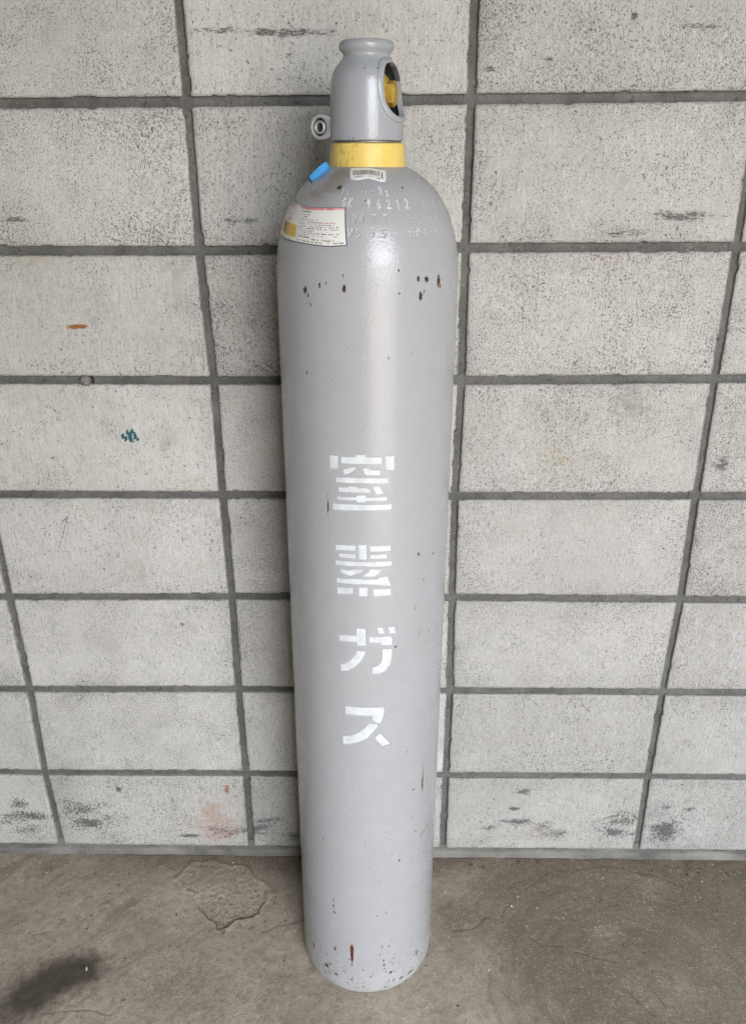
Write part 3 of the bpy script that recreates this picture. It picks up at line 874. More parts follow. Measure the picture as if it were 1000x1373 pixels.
LEAN = .0094
cyl = bpy.data.objects.new('gas_cylinder', None)
COL.objects.link(cyl)
cyl.location = (0, -.196, .0005)
cyl.rotation_euler = (0, math.atan(LEAN), 0)
tag(cyl, 'tall grey gas cylinder with white stencilled characters, standing upright against the block wall', 'gas cylinder')

PROF = [(0, .010), (60, .010), (72, .002), (80, 0), (100, 0), (109, .8), (113.6, 3.6), (115.6, 9), (116, 16), (116, 1195), (115.6, 1212), (114.3, 1230), (111.8, 1243.5), (108.6, 1255.5), (105, 1268), (100, 1280), (93.4, 1292), (85, 1304), (73.5, 1315.5), (61.4, 1324), (47, 1331.5), (36, 1335)]
PR = np.array(PROF) / 1000.0
# smooth the shoulder by arc length resampling + averaging
def resample(P_, ds):
    s = np.concatenate([[0], np.cumsum(np.hypot(*np.diff(P_, axis=0).T))])
    t = np.arange(0, s[-1], ds)
    return np.stack([np.interp(t, s, P_[:, 0]), np.interp(t, s, P_[:, 1])], 1)
dense = resample(PR, .0005)
ker = np.ones(25) / 25
pad = np.pad(dense, ((12, 12), (0, 0)), 'edge')
dsm = np.stack([np.convolve(pad[:, 0], ker, 'valid'), np.convolve(pad[:, 1], ker, 'valid')], 1)
sel = dense[:, 1] > .9
dense = np.where(sel[:, None], dsm, dense)
_up = dense[dense[:, 1] > .02]
def rad_at(z):
    return np.interp(z, _up[:, 1], _up[:, 0])
def on_body(th, z, off=0.0):
    """point on the shell, th in degrees from the front (+ right), z in metres, off = distance off the surface"""
    th = np.radians(np.asarray(th, float)); z = np.asarray(z, float)
    r = rad_at(z); dr = (rad_at(z + .0015) - rad_at(z - .0015)) / .003
    nl = np.sqrt(1 + dr * dr)
    rr = r + off / nl; zz = z - off * dr / nl
    return np.stack([rr * np.sin(th), -rr * np.cos(th), zz], -1)

# stamped marks: strokes in a unit box (x right, y up)
GL = {
 '0': [[(0, .2), (0, .8), (.25, 1), (.5, .8), (.5, .2), (.25, 0), (0, .2)]], '1': [[(.08, .8), (.3, 1), (.3, 0)]],
 '2': [[(0, .8), (.25, 1), (.5, .78), (.42, .5), (0, 0), (.55, 0)]], '3': [[(0, 1), (.5, 1), (.22, .6), (.5, .35), (.3, 0), (0, .08)]],
 '4': [[(.42, 0), (.42, 1), (0, .3), (.55, .3)]], '5': [[(.5, 1), (.05, 1), (0, .55), (.35, .6), (.5, .3), (.3, 0), (0, .06)]],
 '6': [[(.42, 1), (.05, .55), (0, .25), (.25, 0), (.5, .25), (.3, .5), (.05, .4)]], '7': [[(0, 1), (.55, 1), (.2, 0)]],
 '8': [[(.25, .55), (.05, .78), (.25, 1), (.45, .78), (.25, .55), (0, .25), (.25, 0), (.5, .25), (.25, .55)]],
 '9': [[(.5, .7), (.25, .48), (.02, .72), (.25, 1), (.5, .75), (.45, .3), (.2, 0)]],
 'V': [[(0, 1), (.27, 0), (.54, 1)]], 'W': [[(0, 1), (.18, 0), (.35, .7), (.52, 0), (.7, 1)]], 'T': [[(0, 1), (.6, 1)], [(.3, 1), (.3, 0)]],
 'P': [[(0, 0), (0, 1), (.4, 1), (.5, .75), (.4, .5), (0, .5)]], 'F': [[(.5, 1), (0, 1), (0, 0)], [(0, .55), (.38, .55)]],
 'N': [[(0, 0), (0, 1), (.5, 0), (.5, 1)]], 'G': [[(.5, .85), (.25, 1), (0, .7), (0, .3), (.25, 0), (.5, .2), (.5, .45), (.3, .45)]],
 'K': [[(0, 0), (0, 1)], [(.5, 1), (0, .45), (.5, 0)]], 'L': [[(0, 1), (0, 0), (.4, 0)]], '-': [[(0, .5), (.35, .5)]], '.': [[(.1, .02), (.14, .02)]],
 'o': [[(0, .3), (.2, .6), (.4, .3), (.2, 0), (0, .3)]], '<': [[(.4, .9), (0, .5), (.4, .1)]], '>': [[(0, .9), (.4, .5), (0, .1)]], 'J': [[(.4, 1), (.4, .2), (.2, 0), (0, .2)]],
}
STAMP = [  # text, first theta, z of the base line, height (m), theta advance per glyph, painted white
 ('GK', -16.4, 1.2895, .0098, 4.6, .8), ('96212', 1.0, 1.2880, .0098, 7.0, 1.0), ('L-4', 45.5, 1.2865, .0092, 5.6, 0.),
 ('V4', -8.0, 1.2725, .0092, 4.6, 0.), ('7.', 4.2, 1.2725, .0092, 3.6, 0.), ('7', 11.6, 1.2725, .0092, 5.2, 0.), ('TP250', 26.8, 1.2725, .0088, 6.4, 0.),
 ('W5', -10.6, 1.2585, .0092, 5.5, 0.), ('3', 3.4, 1.2585, .0092, 4, 0.), ('.', 8.0, 1.2585, .0092, 4, 0.), ('5', 10.4, 1.2585, .0092, 4, 0.), ('FP150', 27.6, 1.2580, .0088, 5.6, 0.),
 ('N', 10.4, 1.3025, .0085, 5, 1.0), ('2', 15.6, 1.3015, .0060, 4, 1.0), ('KJ', -18.6, 1.3030, .0060, 4.0, .15), ('-<o>-', -6.0, 1.3030, .0058, 2.9, .15),
]
def stamp_fields(th, z):
    g = np.full(th.shape, 9.0); w = np.full(th.shape, 9.0)
    for txt, t0, zb, h, adv, white in STAMP:
        for i, ch in enumerate(txt):
            rloc = float(rad_at(zb)); mm = math.radians(1) * rloc
            jt = random.Random(hash((i, int(zb * 1e4), int(t0 * 10))) & 0xffff)
            dz = jt.uniform(-.0004, .0004)
            for st in GL[ch]:
                for a, b in zip(st[:-1], st[1:]):
                    ax = (t0 + i * adv) * mm + a[0] * h * .78; bx = (t0 + i * adv) * mm + b[0] * h * .78
                    d = seg_dist(th * mm, z / .93, ax, (zb + dz + a[1] * h * .93) / .93, bx, (zb + dz + b[1] * h * .93) / .93) * 1000
                    g = np.minimum(g, d)
                    if white: w = np.minimum(w, d + (1 - white) * .7)
    return g, w

def build_body():
    zf = resample(PR, .0005)
    rows = []
    last = -1
    # rows: dense on the shoulder and at the foot, coarser along the shell
    s = np.concatenate([[0], np.cumsum(np.hypot(*np.diff(dense, axis=0).T))])
    step = np.where(dense[:, 1] > 1.235, .0007, np.where((dense[:, 1] < .16) & (dense[:, 0] > .06), .0018, np.where(dense[:, 0] < .06, .02, .003)))
    pos = 0.0; keep = []
    while pos < s[-1]:
        i = min(np.searchsorted(s, pos), len(s) - 1); keep.append(i); pos += step[i]
    keep = np.unique(keep)
    Pp = dense[keep]
    thf = np.linspace(-92, 92, 500)
    thb = np.linspace(92, 268, 60)[1:-1]
    th = np.concatenate([thf, thb])
    TH, I = np.meshgrid(th, np.arange(len(Pp)))
    R = Pp[I, 0]; Z = Pp[I, 1]
    # outward normals of the profile
    d = np.gradient(Pp, axis=0); nr = d[:, 1] / np.hypot(d[:, 0], d[:, 1]); nz = -d[:, 0] / np.hypot(d[:, 0], d[:, 1])
    off = np.zeros_like(R)
    off += (fbm(TH / 14, Z * 10, 3, 2) - .5) * .0003
    white = np.zeros_like(R)
    on = (Z > 1.245) & (TH > -24) & (TH < 66)
    g, w = stamp_fields(TH[on], Z[on])
    off[on] -= .0009 * np.exp(-(g / .62) ** 2) * (.75 + .4 * fbm(TH[on] * 1.6, Z[on] * 900, 14, 2)) - .00022 * np.exp(-((g - 1.3) / .6) ** 2)
    white[on] = np.exp(-(w / .80) ** 4) * sstep(.18, .42, fbm(TH[on] * 1.1, Z[on] * 600, 15, 2))
    A = {n: np.zeros_like(R) for n in ('chip', 'rust', 'red', 'yellow', 'olive', 'brown')}
    CODE_ = {'k': 'chip', 'R': 'rust', 'D': 'rust', 'e': 'red', 'y': 'yellow', 'o': 'olive', 'b': 'brown'}
    ext = []
    er = random.Random(33)
    for _ in range(230):                                  # nicks and scuffs, most of them near the foot
        low_ = er.random() < .6
        z_ = .012 + abs(er.gauss(0, .05)) if low_ else er.uniform(.1, 1.2)
        ext.append(('k', er.uniform(-80, 80), z_, er.uniform(.15, .5) * (1.8 if low_ else 1), er.uniform(.0006, .0030), er.uniform(.6, 1.0)))
    for t_, z_ in ((-50, 1.205), (-44, 1.196), (-31, 1.2), (-12, 1.205), (8, 1.19), (24, 1.197), (38, 1.188), (52, 1.21), (60, 1.20), (66, 1.215)):
        ext.append(('R' if er.random() < .4 else 'k', t_ + er.uniform(-3, 3), z_ + er.uniform(-.012, .012), er.uniform(.3, .9), er.uniform(.001, .003), er.uniform(.5, .9)))
    for _ in range(26):                                   # long faint rubs
        ext.append(('k', er.uniform(-70, 75), er.uniform(.05, 1.15), er.uniform(.1, .25), er.uniform(.008, .03), er.uniform(.35, .6)))
    for t, ct, cz, hth, hz, sgn in BODY_MARKS + ext:
        q = ((TH - ct) / (hth * 1.0 + .20)) ** 2 + ((Z - cz) / (hz * 1.15 + .0006)) ** 2
        n = CODE_[t]
        if t == 'k': sgn = min(1.0, sgn + .13)
        A[n] = np.maximum(A[n], sgn * np.exp(-q * .9))
    mm = math.radians(1) * .116
    for ax, az, bx, bz in ((48.95, .3313, 59.9, .3328),):
        dd = seg_dist(TH * mm, Z, ax * mm, az - .004, bx * mm, bz + .004)
        A['yellow'] = np.maximum(A['yellow'], np.exp(-(dd / .0022) ** 2)); A['rust'] = np.maximum(A['rust'], .75 * np.exp(-(dd / .0010) ** 2))
    # general wear at the foot, dust at the crown
    foot = sstep(.085, .02, Z) * (R > .09)
    A['chip'] = np.maximum(A['chip'], foot * .30 * (.5 + fbm(TH / 6, Z * 60, 41, 3)))
    A['brown'] = np.maximum(A['brown'], .55 * sstep(.05, .0, Z) * (R > .09) * fbm(TH / 8, Z * 60, 47, 3))
    off -= .0005 * np.maximum(A['chip'] > .75, A['rust'] > .6)
    dust = np.clip(foot * .55 * fbm(TH / 9, Z * 40, 45, 3) * 1.4, 0, 1)
    V = np.stack([(R + off * nr[I]) * np.sin(np.radians(TH)), -(R + off * nr[I]) * np.cos(np.radians(TH)), Z + off * nz[I]], -1).reshape(-1, 3)
    me = mesh('body', V, grid_faces(len(th), len(Pp), True))
    for n, a in A.items(): attr(me, n, a)
    attr(me, 'dust', dust); attr(me, 'white', white)
    return link('body', me, M_PAINT, cyl)
build_body()

# lathe helper, r/z in millimetres
def lathe(name, prof, mat, parent, n=72, off=(0, 0), smooth=True, attrs=None):
    P_ = np.array(prof, float) / 1000
    th = np.linspace(0, 2 * np.pi, n + 1)[:-1]
    T, I = np.meshgrid(th, np.arange(len(P_)))
    V = np.stack([P_[I, 0] * np.sin(T) + off[0], -P_[I, 0] * np.cos(T) + off[1], P_[I, 1]], -1).reshape(-1, 3)
    me = mesh(name, V, grid_faces(n, len(P_), True), smooth)
    if attrs:
        for k_, f in attrs.items(): attr(me, k_, f(T, P_[I, 1], P_[I, 0]).ravel())
    return link(name, me, mat, parent)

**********

## WHAT IS REQUIRED
Up to and including the line with "tag(cyl, 'tall grey", copy the data above from its first line. Skip pictures.

## RESULT
Write part 3 of the bpy script that recreates this picture. It picks up at line 874. More parts follow. Measure the picture as if it were 1000x1373 pixels.
LEAN = .0094
cyl = bpy.data.objects.new('gas_cylinder', None)
COL.objects.link(cyl)
cyl.location = (0, -.196, .0005)
cyl.rotation_euler = (0, math.atan(LEAN), 0)
tag(cyl, 'tall grey gas cylinder with white stencilled characters, standing upright against the block wall', 'gas cylinder')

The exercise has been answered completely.